Still, we’ve sent a lot of lights over there and those customers keep coming back.

On the other hand, we also sell latte whisks for £1.00.
“Good for omelettes as well as milk,” I say.
And big brass bells.
Some of these bells have Titanic engraved on them and some are plain.
“Are they from the real Titanic?” people ask.
I’m always tempted to say yes.
“I think they’d be more than fifty pounds if they were.”
Generally, customers are tentative about ringing the bells.
“Go on,” Mum says, when she watches them gently tugging at the bell chord. “Give it a good ring.”
The Nigerian business man who came in yesterday didn’t need any encouragement.
Smart in a suit and tie, he walked over to the two bells left on display and he rang the first bell with gusto.
We looked at him and smiled.
Then he rang the second bell as loudly. It was a deeper sound than the first.
“They’re slightly different, aren’t they?” Mum said.
“Are they different?”
He frowned then rang the first bell again and then the second.
“Which is better?”
“Well it’s whatever sound you prefer.”
He rang them as hard he could and the dongs started to feel like they were inside my head.
“You should join a bell ringing club,” Mum said.
He rubbed his jaw thoughtfully.
“Which is bigger?”
“They’re the same.”
He rang them again, doubtfully. He didn’t want to make a mistake.
I stepped forward with a measuring tape and confirmed they were the same size.
“Give me one for thirty pounds,” he said.
“No, they’re really cheap. Go to Greenwich and you’ll see miniature ones for seventy pounds.”
“I only have thirty pounds.”
Mum and I looked at each other. We were having a Sale after all.
“We’ll do them for forty five,” I said.
“But I want two.”
“So it’s ninety.”
“I only have sixty pounds.”
He started ringing them again as another customer came in with a pack of bulbs.
“Do you sell these?”
Mum addressed the bulb man while I stood by the two bells, ready with my screwdriver in case the bell man should want me to take one off the wall.
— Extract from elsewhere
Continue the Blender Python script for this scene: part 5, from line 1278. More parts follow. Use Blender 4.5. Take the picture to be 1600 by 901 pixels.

“They are Pickwick bulbs,” the customer said.
“Yes Pickwick.”
“We don’t do them,” Mum said, “but they’re lovely.”
They were of the candle shaped variety.
“Yes they are, aren’t they?” the man said enthusiastically.
The business man was ringing the bells again.
“They’re looking for bell ringers at Southwark Cathedral,” the bulb man said. “What’s it called again?”
As the business man went to ring the second bell my hand instinctively went to hold the chord. But I caught myself, let it go and allowed him to ring the bell with energy.
“Pickwick,” Mum murmured.
“Yes, Pickwick.”
The bell man dealt three twenty pound notes onto the counter.
“Give me two for sixty.”
We all have our limits and this man had just found ours.
“Would you work for free?” Mum cried.
“Of course,” he said, “I am a Christian.”
I spluttered into my hand. He struck me as the kind of person who’d sell tickets to heaven.
But then again, I’m of the cynical variety.
Mum was momentarily flummoxed.
“Well I do a lot of free work myself but this is a shop!”
“Campanology,” the bulb man said, “that’s what it’s called.”
In the end the business man did buy a bell and we tied it up in a plastic bag so he’d resist a final dong on his way out.